Repo-driven build triggers, the quiet period, and you

If you're thinking "What the heck is the quiet period?", this article is for you

Bamboo is a continuous integration and delivery tool, and part of that continuous word implies to running builds per commit. However, spinning up builds per commit is expensive and time consuming, and knowing that commits often happen in a rushed fast wavy way, it might be more convenient waiting for the blast to end before attempting a build. Though this is all to your team to decide we have a feature in Bamboo that makes this silent wait possible. Bamboo's "quiet period" feature allows aggregating multiple commits per build, so reduces the costs and helps teams get faster feedback. It's an optional setting on each repository connected to Bamboo. After a commit has been made to the repository, the quiet period (if enabled) tells Bamboo how long to wait before kicking off the build.

Navigate to the Advanced Options in the Linked Repositories configuration screen to find this feature. Here’s what it looks like:

Quiet period settings in Bamboo

Fun Fact! The quiet period was originally invented to cater for the fact that CVS commits are non-atomic. In general, however, it can be used to coalesce multiple commits into a single build regardless of what version control system you’re using.

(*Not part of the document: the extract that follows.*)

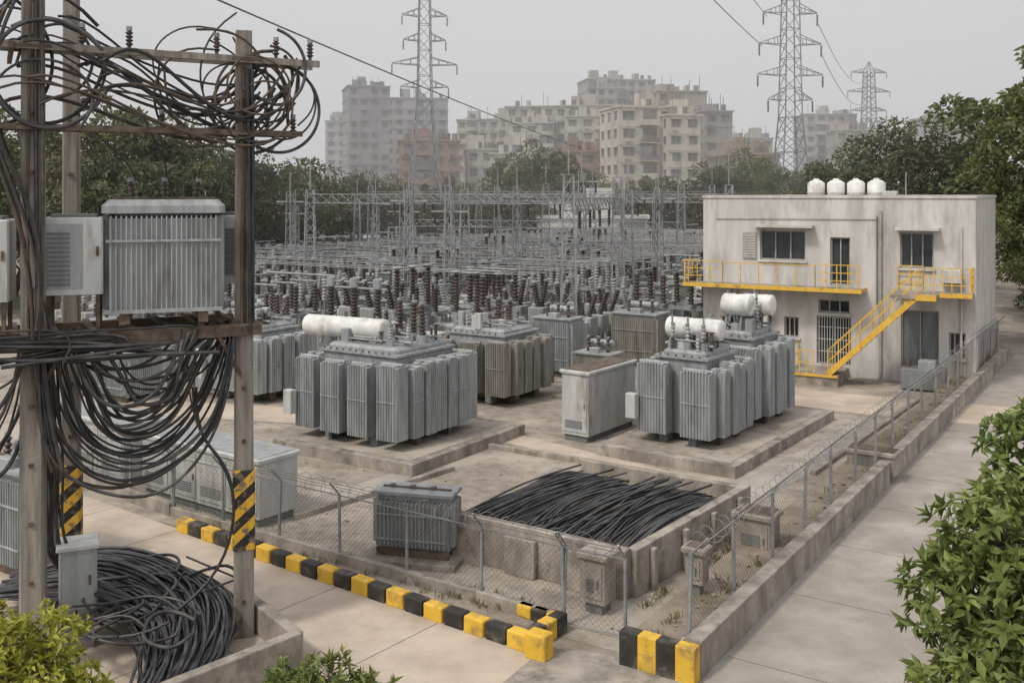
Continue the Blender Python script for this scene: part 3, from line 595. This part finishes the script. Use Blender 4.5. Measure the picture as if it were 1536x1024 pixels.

Why would you want to do that?

The quiet period comes into play if the repository is configured to notify Bamboo when commits are made. If not, and Bamboo is polling the repository for changes, then the quiet period is effectively moot because the polling period acts as a way to coalesce multiple commits into a single build (as the following diagram shows).

Note: The diagram is not to scale (imagine the build time is substantially larger in real life). This is one of the rare occasions that polling could be considered useful.

The quiet period

The main use case for the quiet period is when you have a long build and you don’t want to deprive other developers who commit changes just moments after yours from boarding the same train (so to speak). Generally you want to avoid long builds, but that’s not always possible. If a build takes a long time (say an hour) and someone commits just after you then they would have to wait almost two hours for their build result. If only the train would wait a few minutes to allow a few people to get on board before starting!

The quiet period

What about parallel builds of the same plan?

Bamboo’s default setting is to allow only one concurrent build per plan. It’s possible to allow multiple concurrent builds of a plan, but doing so in this instance only kicks the can down the road. For example, if you set the build concurrency to two then it will be third commit that will have to wait for one of those first two builds to finish before it can start. As mentioned earlier, though we're not suggesting questioning the continuous part of continuous integration, you can turn on this feature and save some of your team's time and energy resources!

When do you use the quiet period?

Consider turning on the quiet period for builds that run long (say, over an hour) and are triggered by a call from the repo (as opposed to builds that poll the repo at intervals). The quiet period will hold the build at the station a little bit so that a few more commits can get on the train. Since build duration is the largest value here (remember the diagram is not to scale), it is only a small delay for the first committer but a large time saving for the second and third. So overall, it’s a good thing.

Following shows how only one build is triggered for the three commits:

The quiet period

Note that setting the quiet period should not be confused with attempts to throttle the server in order to keep the build queue small. Use the concurrent builds setting at the global level, and also overridable at the plan level for that purpose.

The quiet period is more important now than ever before!

Prior to Bamboo 5.6, configuring repos to pro-actively call out to Bamboo when a commit is received and trigger a build was, frankly, a bit of a pain. And since it is most relevant in the context of repo-driven build triggers, the quiet period didn’t get a lot of usage. Now, however, repo-driven build triggers are dead simple when you connect Bamboo to Bitbucket. The notifications for Bamboo are automatically configured as soon as you create your repo in Bitbucket (or, in the case of existing Bitbucket repos, as soon as you link Bamboo and Bitbucket on the back end). So all you have to do is select this as the trigger type in your build plans. Triggering builds this way is far more efficient than spending Bamboo’s CPU cycles on polling repos every few minutes – this is especially true the more repos and build plans you have! So for both these reasons, the quiet period is making some noise (if you will).

Hopefully we’ve inspired you to try out the repo-driven triggers and the quiet period on some of your longer-running builds. Just one small way to achieve an easier, faster, more scalable CD practice!